Alright so I had a bit of a cry last night...there wasn't much on TV and the house was quiet and I'm tired...and it suddenly hit me how much I miss Mum and Dad so I had a cry and I ended up calling Mum and Dad which helped alot.
I think the biggest part was that I was just tired and emotional, and normally the person I talk to when I'm like that is my Mum and she wasn't here, which just made me more emotional! but once I talked to her I felt better :) and I spoke to her today too which was nice.
It's probably just that I had a lull in the day, so I think I just need to keep busy :) and find things to do during the week.
This morning was the open air service at church which was really good, it was nice to see everyone again and sing some holiday club songs :)
Tonight I'm popping to Oxford to see T and Claire quickly before coming back and going to the evening service at church with some friends which should be fun...keeping busy!

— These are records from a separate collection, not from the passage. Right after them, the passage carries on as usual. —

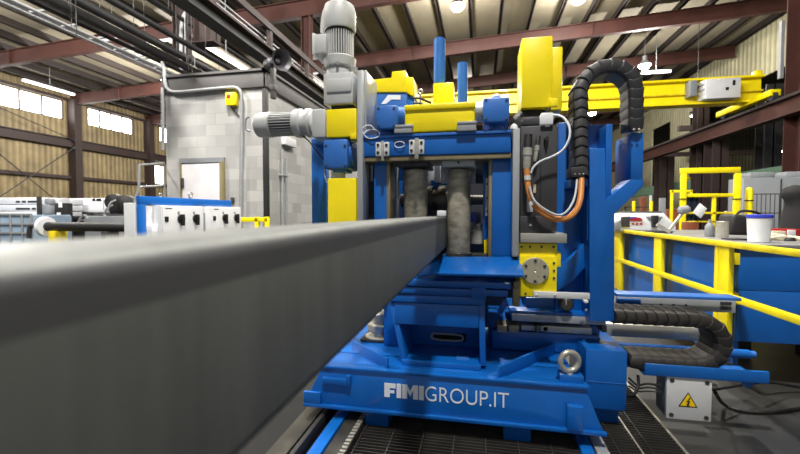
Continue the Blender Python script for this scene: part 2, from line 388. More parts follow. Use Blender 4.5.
# ---------------- concrete block room
BX0, BX1, BYF, BYR, BZ = -5.74, at(265, 100, 6.5).x, 6.5, 12.6, 3.42
m = MB(); m.box(BX0, BX1, BYF, BYR, 0, BZ)
struct('wall_blockroom', m, BLOCK, 'grey concrete block room standing inside the hall', 'wall')
m = MB()
m.box(BX0 - .03, BX1 + .05, BYF - .06, BYF, BZ - .02, BZ + .27, .01); m.box(BX0 - .03, BX1 + .08, BYF - .1, BYF, BZ + .25, BZ + .29)
m.box(BX1, BX1 + .06, BYF - .06, BYR, BZ - .02, BZ + .27, .01); m.box(BX1, BX1 + .1, BYF - .1, BYR, BZ + .25, BZ + .29)
m.box(BX0, BX1, BYF, BYR, BZ, BZ + .2)
struct('trim_5', m, mat('grey_channel_paint', (84, 82, 82), .6, 0, .2, 3), 'dark grey steel channel capping the block room', 'trim')
m = MB(); m.box(BX1 - .02, BX1 + .05, BYF - .07, BYF + .04, 0, BZ - .05, .01); struct('trim_6', m, PIPE, 'black steel corner post of the block room', 'trim')
# door
dx0, dx1 = -5.39, -4.58
m = MB(); m.box(dx0 - .035, dx0, BYF - .05, BYF, 0, 2.12); m.box(dx1, dx1 + .06, BYF - .09, BYF, 0, 2.12)
dr = struct('door_1', m, BRONZE, 'white door with tan frame in the block room wall', 'door')
m = MB(); m.box(dx0 - .035, dx1 + .06, BYF - .05, BYF, 2.115, 2.2); obj('door_lintel', m, GREYBOX, dr)
m = MB(); m.box(dx0, dx1, BYF - .035, BYF - .005, .02, 2.1, .004); obj('door_leaf', m, DOORW, dr)
m = MB(); m.box(dx0 + .01, dx0 + .05, BYF - .09, BYF - .035, 1.66, 1.84, .008); obj('door_closer', m, DARKP, dr)
m = MB(); m.cyl((dx1 - .07, BYF - .035, 1.0), (dx1 - .07, BYF - .1, 1.0), .02, n=12); m.cyl((dx1 - .07, BYF - .09, 1.0), (dx1 - .2, BYF - .09, 1.0), .012, n=8); obj('door_handle', m, STEEL, dr)
m = MB(); m.box(-4.4, -4.34, BYF - .04, BYF, 1.38, 1.48, .006); m.cyl((-4.38, BYF - .04, 1.45), (-4.36, BYF - .05, 1.36), .012, n=8)
single('wall_switch', m, DARKP, 'small dark switch on the block wall right of the door', 'switch', (-4.37, BYF, 1.4))
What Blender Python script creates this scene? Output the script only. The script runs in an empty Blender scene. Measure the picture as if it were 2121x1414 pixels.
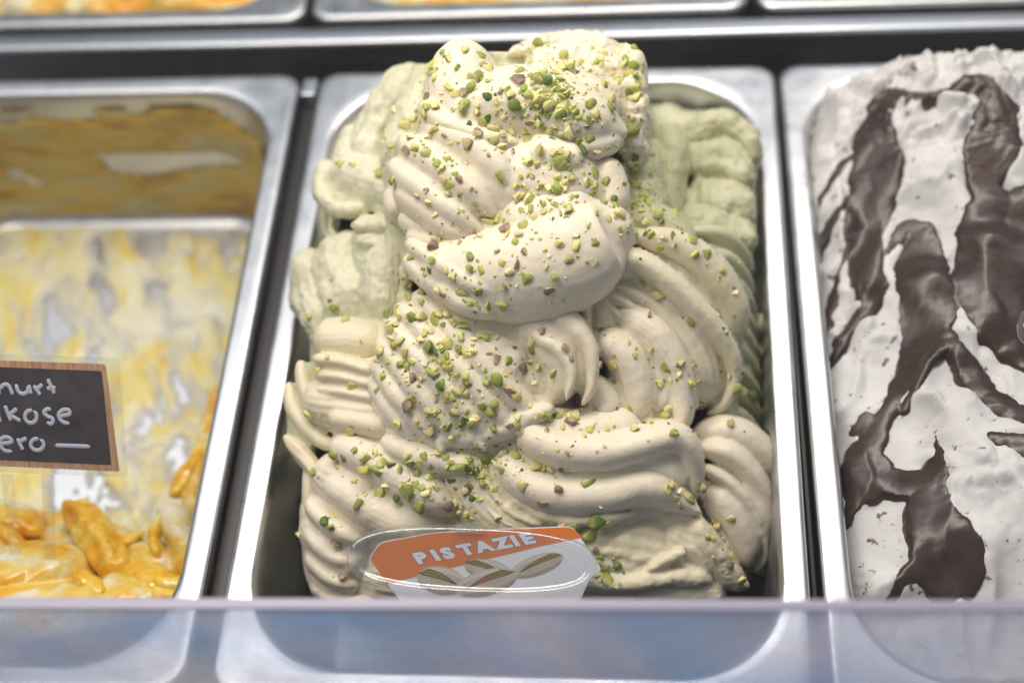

I need to find some things to do this afternoon and also sort out what I'm doing this week but I'm feeling a bit better about things :) it helps to know that I can call Mum and Dad to just chat if I need to...I started off thinking that I shouldn't because I didn't want to interrupt their holiday but now I've spoken to Mum I know that they miss us too and are happy to talk to me and that I'm not taking away from their holiday!
Right, I'm off to find some things to do this week!